Speaking of crooks, Thomas Mee, who, we are told by the Echo, is “a well-known local businessman” (what a euphemism!), has been imprisoned for his role in the burglary of the homes of high profile sports and show business stars. This “well-known local businessman” has already done time for, amongst other things, firearms offences. This same man “worked” with disgraced developer Elliot Lawless on the murky deal done with Liverpool Council back in 2016, on the Percy Street project.

In fact, it does not take much digging to make official connections of Mr Mee to other “well-known businessmen” hereabouts, such figures as Samuel Beilin (Liverpool), Billy Kearns (Knowsley) and Terry Reilly (Sefton). It is of no surprise to those who seek to ferret out the truth of civic probity, that there are tight circles of such “business” personalities repeatedly flagged up for their involvement in controversial proposals.

The interest of many concerned citizens is in discovering whether or not fair and equitable deals are being negotiated by authorities on their behalf.
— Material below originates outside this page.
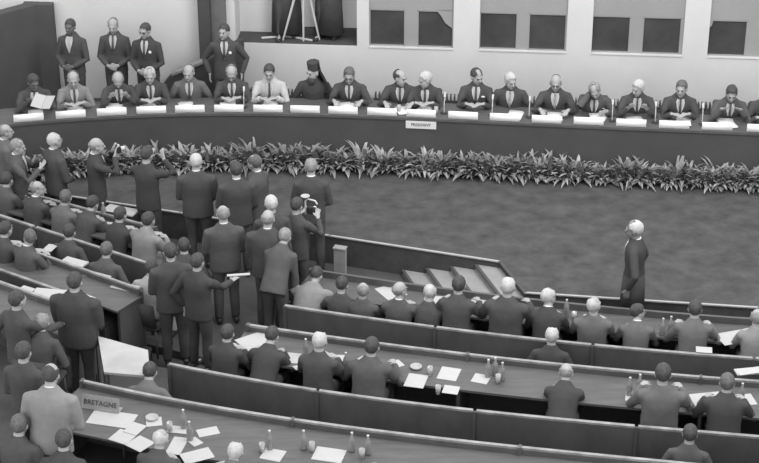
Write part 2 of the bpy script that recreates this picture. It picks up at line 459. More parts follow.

Looking at the history of one such project – Fox Street – it is impossible to say, despite a special council committee having been set up to examine the sorry affair. That committee’s final report has just come into the public domain, after the council sat on it for a year. There are worthy recommendations about how the council ought to proceed in future, but most of them ought to be current good practice in any decent council. However, we are yet to discover who – if anyone – is to be held responsible for creating the problems at Fox Street; and this is just one of the dodgy deals and developments.

Meanwhile, other financial issues raise their heads over and above the usual headaches. Halton is being questioned over the extraordinary amount being spent by the borough council on behalf of staff crossing the Mersey between Widnes and Runcorn. We are told that Mayor Anderson is tearful at having to pull out of support for Liverpool to host a Special Olympics National Games in 2022. What a letdown that is, especially given the Section 106 monies which the council has failed to collect from developers.

Sadly, the malaise seems to be spreading. The Combined Authority has voted a £34 million loan to a failing Liverpool Airport, a private company where Mayor Anderson sits on the board. Of course, its owner is actually Peel, which in turn is owned by tax-dodging billionaire John Whittaker. A resident of the Isle of Man, Mr Whittaker has almost turned dipping into the public purse for private profit an art form. I wonder just how many small and medium companies on in the city-region might have benefitted from such largesse. Unfortunately, they will not have the clout in accessing public funds which Peel does.